──────── INFORMATION SUPPLIED

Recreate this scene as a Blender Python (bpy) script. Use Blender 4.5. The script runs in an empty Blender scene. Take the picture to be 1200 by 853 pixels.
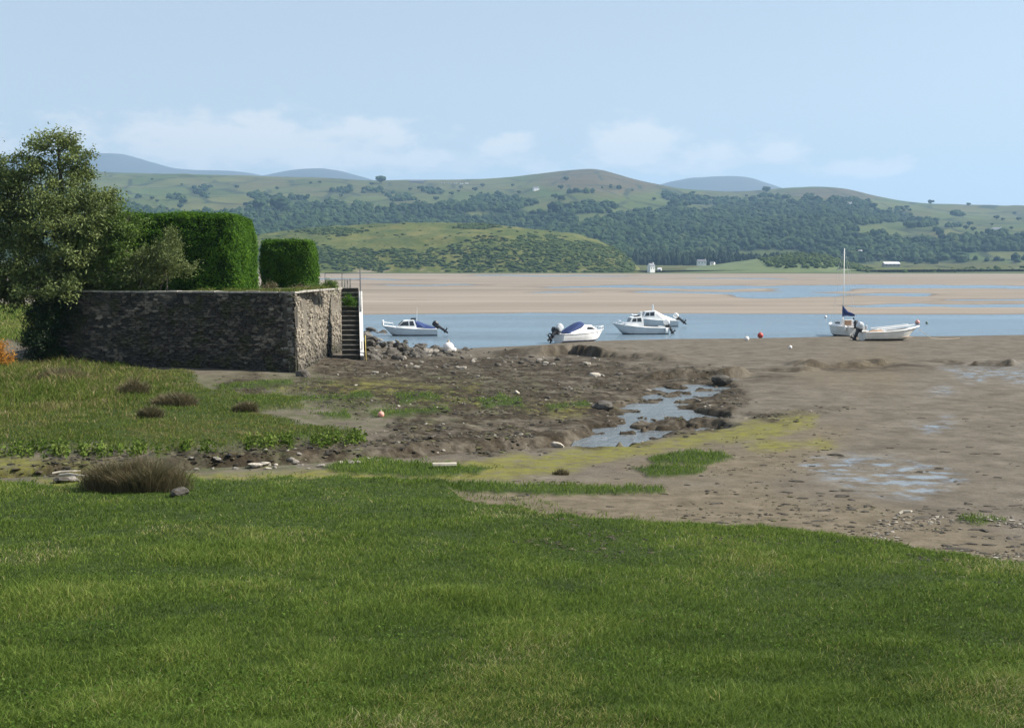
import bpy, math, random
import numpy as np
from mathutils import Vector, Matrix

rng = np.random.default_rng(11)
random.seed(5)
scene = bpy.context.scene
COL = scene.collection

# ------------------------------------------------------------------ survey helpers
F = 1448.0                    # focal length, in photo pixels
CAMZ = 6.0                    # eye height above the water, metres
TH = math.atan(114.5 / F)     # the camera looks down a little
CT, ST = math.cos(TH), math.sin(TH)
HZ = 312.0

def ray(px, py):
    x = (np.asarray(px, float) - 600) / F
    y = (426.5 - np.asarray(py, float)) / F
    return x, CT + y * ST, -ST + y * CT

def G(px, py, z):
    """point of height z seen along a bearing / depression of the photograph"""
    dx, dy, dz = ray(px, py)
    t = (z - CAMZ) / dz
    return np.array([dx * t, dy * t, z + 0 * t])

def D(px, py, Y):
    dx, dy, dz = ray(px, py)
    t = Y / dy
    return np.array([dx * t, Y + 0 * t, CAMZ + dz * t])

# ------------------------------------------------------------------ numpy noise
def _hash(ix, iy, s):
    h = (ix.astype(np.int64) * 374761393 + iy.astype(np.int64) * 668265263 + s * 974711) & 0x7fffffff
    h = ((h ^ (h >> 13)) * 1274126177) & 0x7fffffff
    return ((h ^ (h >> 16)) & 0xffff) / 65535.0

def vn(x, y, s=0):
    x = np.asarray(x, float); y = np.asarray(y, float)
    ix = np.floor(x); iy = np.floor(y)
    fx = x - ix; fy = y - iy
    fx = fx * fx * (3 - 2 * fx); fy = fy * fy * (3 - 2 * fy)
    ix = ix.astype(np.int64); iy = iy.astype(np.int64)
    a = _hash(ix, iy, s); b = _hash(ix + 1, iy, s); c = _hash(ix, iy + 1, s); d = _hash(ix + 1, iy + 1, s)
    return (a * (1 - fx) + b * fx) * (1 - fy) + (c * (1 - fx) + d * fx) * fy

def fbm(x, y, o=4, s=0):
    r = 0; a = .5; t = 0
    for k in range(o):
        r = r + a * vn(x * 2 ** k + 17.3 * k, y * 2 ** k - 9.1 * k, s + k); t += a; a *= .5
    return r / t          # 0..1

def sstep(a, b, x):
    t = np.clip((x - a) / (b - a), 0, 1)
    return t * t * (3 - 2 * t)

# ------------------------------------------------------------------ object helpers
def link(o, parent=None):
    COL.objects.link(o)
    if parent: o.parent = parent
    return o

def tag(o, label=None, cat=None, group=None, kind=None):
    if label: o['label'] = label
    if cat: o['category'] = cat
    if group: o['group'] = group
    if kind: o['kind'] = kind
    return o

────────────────

§ **TASK STATEMENT**
Restate the data above exactly, stripping out each image.

§ **FULL RESPONSE**
Recreate this scene as a Blender Python (bpy) script. Use Blender 4.5. The script runs in an empty Blender scene. Take the picture to be 1200 by 853 pixels.
import bpy, math, random
import numpy as np
from mathutils import Vector, Matrix

rng = np.random.default_rng(11)
random.seed(5)
scene = bpy.context.scene
COL = scene.collection

# ------------------------------------------------------------------ survey helpers
F = 1448.0                    # focal length, in photo pixels
CAMZ = 6.0                    # eye height above the water, metres
TH = math.atan(114.5 / F)     # the camera looks down a little
CT, ST = math.cos(TH), math.sin(TH)
HZ = 312.0

def ray(px, py):
    x = (np.asarray(px, float) - 600) / F
    y = (426.5 - np.asarray(py, float)) / F
    return x, CT + y * ST, -ST + y * CT

def G(px, py, z):
    """point of height z seen along a bearing / depression of the photograph"""
    dx, dy, dz = ray(px, py)
    t = (z - CAMZ) / dz
    return np.array([dx * t, dy * t, z + 0 * t])

def D(px, py, Y):
    dx, dy, dz = ray(px, py)
    t = Y / dy
    return np.array([dx * t, Y + 0 * t, CAMZ + dz * t])

# ------------------------------------------------------------------ numpy noise
def _hash(ix, iy, s):
    h = (ix.astype(np.int64) * 374761393 + iy.astype(np.int64) * 668265263 + s * 974711) & 0x7fffffff
    h = ((h ^ (h >> 13)) * 1274126177) & 0x7fffffff
    return ((h ^ (h >> 16)) & 0xffff) / 65535.0

def vn(x, y, s=0):
    x = np.asarray(x, float); y = np.asarray(y, float)
    ix = np.floor(x); iy = np.floor(y)
    fx = x - ix; fy = y - iy
    fx = fx * fx * (3 - 2 * fx); fy = fy * fy * (3 - 2 * fy)
    ix = ix.astype(np.int64); iy = iy.astype(np.int64)
    a = _hash(ix, iy, s); b = _hash(ix + 1, iy, s); c = _hash(ix, iy + 1, s); d = _hash(ix + 1, iy + 1, s)
    return (a * (1 - fx) + b * fx) * (1 - fy) + (c * (1 - fx) + d * fx) * fy

def fbm(x, y, o=4, s=0):
    r = 0; a = .5; t = 0
    for k in range(o):
        r = r + a * vn(x * 2 ** k + 17.3 * k, y * 2 ** k - 9.1 * k, s + k); t += a; a *= .5
    return r / t          # 0..1

def sstep(a, b, x):
    t = np.clip((x - a) / (b - a), 0, 1)
    return t * t * (3 - 2 * t)

# ------------------------------------------------------------------ object helpers
def link(o, parent=None):
    COL.objects.link(o)
    if parent: o.parent = parent
    return o

def tag(o, label=None, cat=None, group=None, kind=None):
    if label: o['label'] = label
    if cat: o['category'] = cat
    if group: o['group'] = group
    if kind: o['kind'] = kind
    return o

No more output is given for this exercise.